From the listing below, pull out every line where the string "picture" appears.

• **Record excerpts**:
++++++

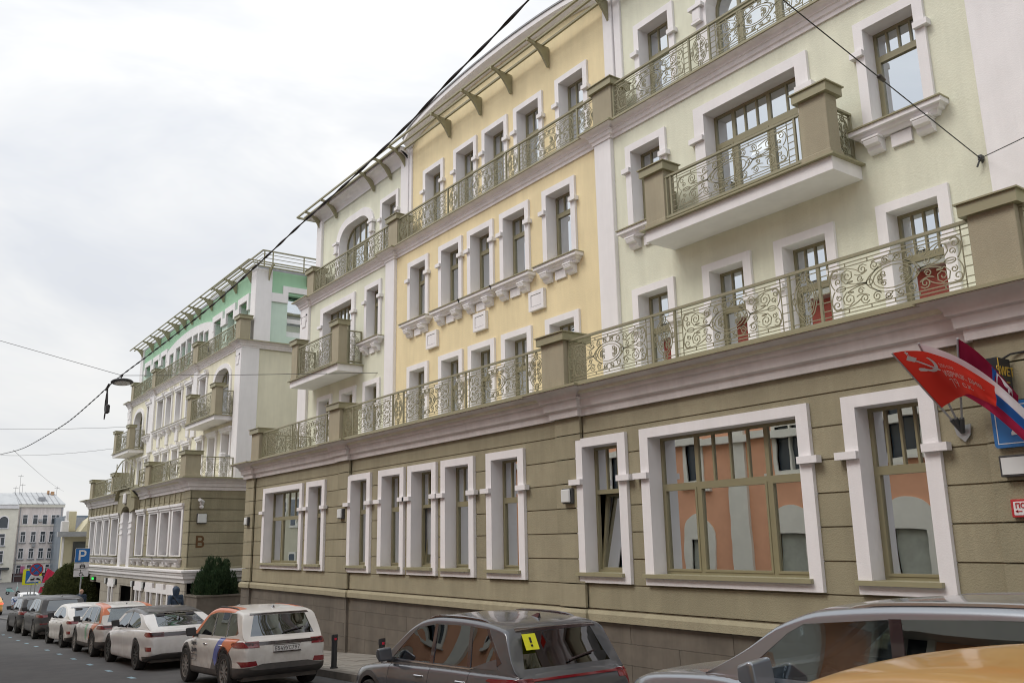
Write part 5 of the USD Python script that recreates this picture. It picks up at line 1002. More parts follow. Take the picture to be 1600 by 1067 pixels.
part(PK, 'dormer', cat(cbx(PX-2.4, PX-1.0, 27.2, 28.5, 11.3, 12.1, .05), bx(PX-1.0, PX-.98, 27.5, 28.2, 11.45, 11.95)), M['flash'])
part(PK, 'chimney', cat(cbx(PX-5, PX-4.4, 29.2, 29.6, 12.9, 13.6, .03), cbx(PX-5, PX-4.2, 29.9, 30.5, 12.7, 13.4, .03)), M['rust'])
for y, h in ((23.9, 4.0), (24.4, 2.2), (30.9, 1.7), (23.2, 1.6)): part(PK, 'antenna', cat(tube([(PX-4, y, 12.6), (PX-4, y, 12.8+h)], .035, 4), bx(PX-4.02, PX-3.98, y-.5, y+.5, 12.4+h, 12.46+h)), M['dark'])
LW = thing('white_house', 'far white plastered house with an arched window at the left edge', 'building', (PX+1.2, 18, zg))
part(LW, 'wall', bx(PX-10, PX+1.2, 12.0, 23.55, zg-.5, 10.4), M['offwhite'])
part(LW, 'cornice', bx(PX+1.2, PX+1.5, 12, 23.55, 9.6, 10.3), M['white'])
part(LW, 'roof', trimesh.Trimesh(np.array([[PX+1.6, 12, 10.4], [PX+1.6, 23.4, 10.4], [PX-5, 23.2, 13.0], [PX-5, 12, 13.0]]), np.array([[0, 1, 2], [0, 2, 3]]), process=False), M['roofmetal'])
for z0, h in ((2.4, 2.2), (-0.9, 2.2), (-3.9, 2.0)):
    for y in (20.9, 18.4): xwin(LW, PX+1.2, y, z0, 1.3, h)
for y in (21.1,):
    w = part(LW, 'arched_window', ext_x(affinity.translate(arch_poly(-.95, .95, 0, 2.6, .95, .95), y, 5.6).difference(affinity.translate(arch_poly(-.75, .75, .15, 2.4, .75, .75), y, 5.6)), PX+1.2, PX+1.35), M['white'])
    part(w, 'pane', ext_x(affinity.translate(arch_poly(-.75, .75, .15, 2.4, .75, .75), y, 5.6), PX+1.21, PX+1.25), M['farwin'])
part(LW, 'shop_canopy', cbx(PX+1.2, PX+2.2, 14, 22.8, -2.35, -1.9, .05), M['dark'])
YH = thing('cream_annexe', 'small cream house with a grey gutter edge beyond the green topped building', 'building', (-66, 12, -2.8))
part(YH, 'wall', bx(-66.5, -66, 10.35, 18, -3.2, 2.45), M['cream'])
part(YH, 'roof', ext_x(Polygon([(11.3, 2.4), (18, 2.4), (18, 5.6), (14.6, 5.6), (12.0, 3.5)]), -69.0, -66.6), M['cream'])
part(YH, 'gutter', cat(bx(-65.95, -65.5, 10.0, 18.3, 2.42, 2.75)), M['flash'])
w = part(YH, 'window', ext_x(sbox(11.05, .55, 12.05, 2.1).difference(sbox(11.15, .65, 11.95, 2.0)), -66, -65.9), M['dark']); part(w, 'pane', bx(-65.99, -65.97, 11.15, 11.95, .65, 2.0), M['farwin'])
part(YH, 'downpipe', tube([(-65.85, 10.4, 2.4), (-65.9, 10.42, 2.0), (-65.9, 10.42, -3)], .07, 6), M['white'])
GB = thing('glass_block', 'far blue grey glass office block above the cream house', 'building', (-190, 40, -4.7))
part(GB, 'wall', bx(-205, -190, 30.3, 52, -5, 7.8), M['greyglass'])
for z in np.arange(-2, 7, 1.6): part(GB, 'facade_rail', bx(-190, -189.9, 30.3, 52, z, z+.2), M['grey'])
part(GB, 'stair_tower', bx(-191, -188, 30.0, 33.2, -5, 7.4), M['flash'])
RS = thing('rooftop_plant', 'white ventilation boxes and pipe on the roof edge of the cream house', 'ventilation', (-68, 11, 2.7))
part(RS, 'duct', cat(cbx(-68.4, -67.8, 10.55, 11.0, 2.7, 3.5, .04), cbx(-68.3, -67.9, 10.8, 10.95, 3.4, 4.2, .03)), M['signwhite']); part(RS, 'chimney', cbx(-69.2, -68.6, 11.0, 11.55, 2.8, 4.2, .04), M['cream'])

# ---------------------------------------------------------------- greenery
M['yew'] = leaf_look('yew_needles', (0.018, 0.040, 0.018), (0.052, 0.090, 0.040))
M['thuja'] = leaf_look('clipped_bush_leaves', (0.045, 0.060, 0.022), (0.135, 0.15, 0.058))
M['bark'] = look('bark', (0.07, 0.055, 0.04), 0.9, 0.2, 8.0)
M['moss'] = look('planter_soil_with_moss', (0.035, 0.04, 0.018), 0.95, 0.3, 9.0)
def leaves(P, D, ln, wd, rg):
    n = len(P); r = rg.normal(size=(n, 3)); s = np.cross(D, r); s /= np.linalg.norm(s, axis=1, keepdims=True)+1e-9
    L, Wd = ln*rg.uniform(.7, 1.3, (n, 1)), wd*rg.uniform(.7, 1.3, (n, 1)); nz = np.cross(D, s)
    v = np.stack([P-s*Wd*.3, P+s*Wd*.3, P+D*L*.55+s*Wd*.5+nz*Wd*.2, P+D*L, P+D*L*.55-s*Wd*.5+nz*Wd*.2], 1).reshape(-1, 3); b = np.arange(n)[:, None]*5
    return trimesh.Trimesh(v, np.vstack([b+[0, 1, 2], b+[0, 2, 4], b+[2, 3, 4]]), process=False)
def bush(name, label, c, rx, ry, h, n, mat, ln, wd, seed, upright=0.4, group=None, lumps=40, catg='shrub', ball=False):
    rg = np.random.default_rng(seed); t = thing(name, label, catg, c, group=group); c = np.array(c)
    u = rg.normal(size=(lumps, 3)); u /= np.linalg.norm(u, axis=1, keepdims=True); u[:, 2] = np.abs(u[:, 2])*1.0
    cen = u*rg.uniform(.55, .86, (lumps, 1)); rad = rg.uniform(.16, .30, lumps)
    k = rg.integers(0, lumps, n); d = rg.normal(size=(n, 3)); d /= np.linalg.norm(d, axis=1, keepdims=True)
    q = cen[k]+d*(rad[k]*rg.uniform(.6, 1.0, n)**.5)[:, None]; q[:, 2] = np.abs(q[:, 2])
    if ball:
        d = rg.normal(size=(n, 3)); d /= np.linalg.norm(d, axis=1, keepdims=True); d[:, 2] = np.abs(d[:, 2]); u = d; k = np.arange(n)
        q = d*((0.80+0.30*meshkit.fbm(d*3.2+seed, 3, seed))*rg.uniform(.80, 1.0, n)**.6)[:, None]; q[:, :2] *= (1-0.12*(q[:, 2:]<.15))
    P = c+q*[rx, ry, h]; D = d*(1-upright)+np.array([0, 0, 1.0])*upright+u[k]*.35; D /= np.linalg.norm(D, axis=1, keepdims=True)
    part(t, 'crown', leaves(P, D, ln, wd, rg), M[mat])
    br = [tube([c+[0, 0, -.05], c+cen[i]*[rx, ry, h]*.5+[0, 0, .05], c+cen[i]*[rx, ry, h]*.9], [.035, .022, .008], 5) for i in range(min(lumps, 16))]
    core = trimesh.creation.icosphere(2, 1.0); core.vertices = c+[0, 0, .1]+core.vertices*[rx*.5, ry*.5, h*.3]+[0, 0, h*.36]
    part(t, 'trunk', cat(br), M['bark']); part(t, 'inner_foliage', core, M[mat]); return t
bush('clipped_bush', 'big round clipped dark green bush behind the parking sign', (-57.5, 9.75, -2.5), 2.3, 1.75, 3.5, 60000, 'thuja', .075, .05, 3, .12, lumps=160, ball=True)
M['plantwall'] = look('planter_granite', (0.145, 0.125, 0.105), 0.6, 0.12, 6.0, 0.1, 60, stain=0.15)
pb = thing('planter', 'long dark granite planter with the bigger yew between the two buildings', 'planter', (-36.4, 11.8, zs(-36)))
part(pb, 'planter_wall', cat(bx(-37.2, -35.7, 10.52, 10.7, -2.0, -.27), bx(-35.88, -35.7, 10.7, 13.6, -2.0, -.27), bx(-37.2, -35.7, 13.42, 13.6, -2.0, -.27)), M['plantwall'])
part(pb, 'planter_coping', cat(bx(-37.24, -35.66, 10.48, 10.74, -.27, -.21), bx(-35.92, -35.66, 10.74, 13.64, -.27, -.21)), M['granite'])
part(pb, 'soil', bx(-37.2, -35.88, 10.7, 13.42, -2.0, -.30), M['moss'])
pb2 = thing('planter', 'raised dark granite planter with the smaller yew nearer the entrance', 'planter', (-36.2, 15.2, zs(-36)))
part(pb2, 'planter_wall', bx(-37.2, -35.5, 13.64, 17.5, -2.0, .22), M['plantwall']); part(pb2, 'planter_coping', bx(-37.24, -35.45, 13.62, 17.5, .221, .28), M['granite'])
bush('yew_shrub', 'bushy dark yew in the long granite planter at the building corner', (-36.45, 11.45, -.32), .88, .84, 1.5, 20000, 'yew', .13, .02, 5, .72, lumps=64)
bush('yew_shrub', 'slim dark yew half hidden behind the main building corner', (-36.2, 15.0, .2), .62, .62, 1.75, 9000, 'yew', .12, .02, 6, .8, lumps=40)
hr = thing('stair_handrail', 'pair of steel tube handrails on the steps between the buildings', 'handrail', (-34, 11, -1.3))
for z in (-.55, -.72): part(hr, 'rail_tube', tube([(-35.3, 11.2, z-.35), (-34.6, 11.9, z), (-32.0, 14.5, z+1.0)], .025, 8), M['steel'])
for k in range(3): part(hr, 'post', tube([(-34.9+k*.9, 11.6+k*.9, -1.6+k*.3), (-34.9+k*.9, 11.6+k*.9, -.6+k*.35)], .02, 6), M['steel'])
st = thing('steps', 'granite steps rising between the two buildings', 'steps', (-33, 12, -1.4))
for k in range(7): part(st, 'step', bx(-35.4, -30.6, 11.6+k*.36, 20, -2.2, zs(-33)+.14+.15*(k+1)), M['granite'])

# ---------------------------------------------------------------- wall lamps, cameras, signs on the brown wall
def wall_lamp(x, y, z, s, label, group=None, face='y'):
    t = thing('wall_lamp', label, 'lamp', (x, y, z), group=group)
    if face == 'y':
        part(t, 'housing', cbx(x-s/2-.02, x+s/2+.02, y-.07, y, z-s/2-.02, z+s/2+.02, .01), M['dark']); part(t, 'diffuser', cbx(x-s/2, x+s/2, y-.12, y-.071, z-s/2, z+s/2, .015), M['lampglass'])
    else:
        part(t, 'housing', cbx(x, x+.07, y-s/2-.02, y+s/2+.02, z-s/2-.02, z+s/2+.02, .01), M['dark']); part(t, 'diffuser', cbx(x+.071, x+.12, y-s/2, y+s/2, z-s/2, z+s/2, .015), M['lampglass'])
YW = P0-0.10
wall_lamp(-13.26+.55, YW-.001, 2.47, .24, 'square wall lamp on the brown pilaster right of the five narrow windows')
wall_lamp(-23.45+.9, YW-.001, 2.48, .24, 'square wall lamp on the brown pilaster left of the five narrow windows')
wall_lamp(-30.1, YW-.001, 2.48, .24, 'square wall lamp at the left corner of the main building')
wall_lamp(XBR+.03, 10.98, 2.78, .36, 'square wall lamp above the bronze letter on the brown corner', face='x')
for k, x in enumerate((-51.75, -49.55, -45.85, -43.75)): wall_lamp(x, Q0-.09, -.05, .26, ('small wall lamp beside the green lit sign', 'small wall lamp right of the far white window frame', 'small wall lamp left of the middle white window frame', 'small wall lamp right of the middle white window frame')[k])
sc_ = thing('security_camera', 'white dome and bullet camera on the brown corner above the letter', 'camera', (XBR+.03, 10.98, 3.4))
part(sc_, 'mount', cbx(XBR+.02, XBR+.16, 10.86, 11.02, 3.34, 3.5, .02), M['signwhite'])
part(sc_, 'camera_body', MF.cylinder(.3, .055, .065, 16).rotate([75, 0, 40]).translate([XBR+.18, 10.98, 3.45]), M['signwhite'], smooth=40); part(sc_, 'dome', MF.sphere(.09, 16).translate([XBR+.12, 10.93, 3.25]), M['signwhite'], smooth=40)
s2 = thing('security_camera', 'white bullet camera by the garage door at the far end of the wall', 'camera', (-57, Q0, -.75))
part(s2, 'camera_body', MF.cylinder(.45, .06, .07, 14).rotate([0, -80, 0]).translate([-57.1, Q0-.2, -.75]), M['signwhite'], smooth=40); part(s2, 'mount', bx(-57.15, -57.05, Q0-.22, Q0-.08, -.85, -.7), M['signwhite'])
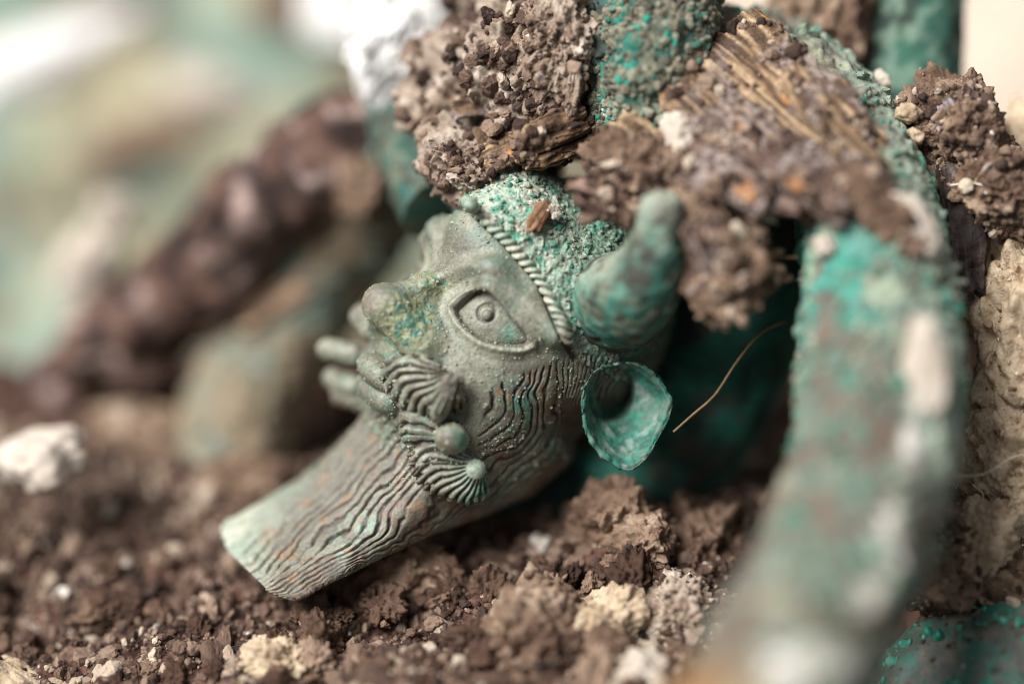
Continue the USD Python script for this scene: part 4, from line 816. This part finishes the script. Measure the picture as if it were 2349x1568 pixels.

++++++

• **Solution to the exercise**:
Write part 5 of the USD Python script that recreates this picture. It picks up at line 1002. More parts follow. Take the picture to be 1600 by 1067 pixels.
Continue the USD Python script for this scene: part 4, from line 816. This part finishes the script. Measure the picture as if it were 2349x1568 pixels.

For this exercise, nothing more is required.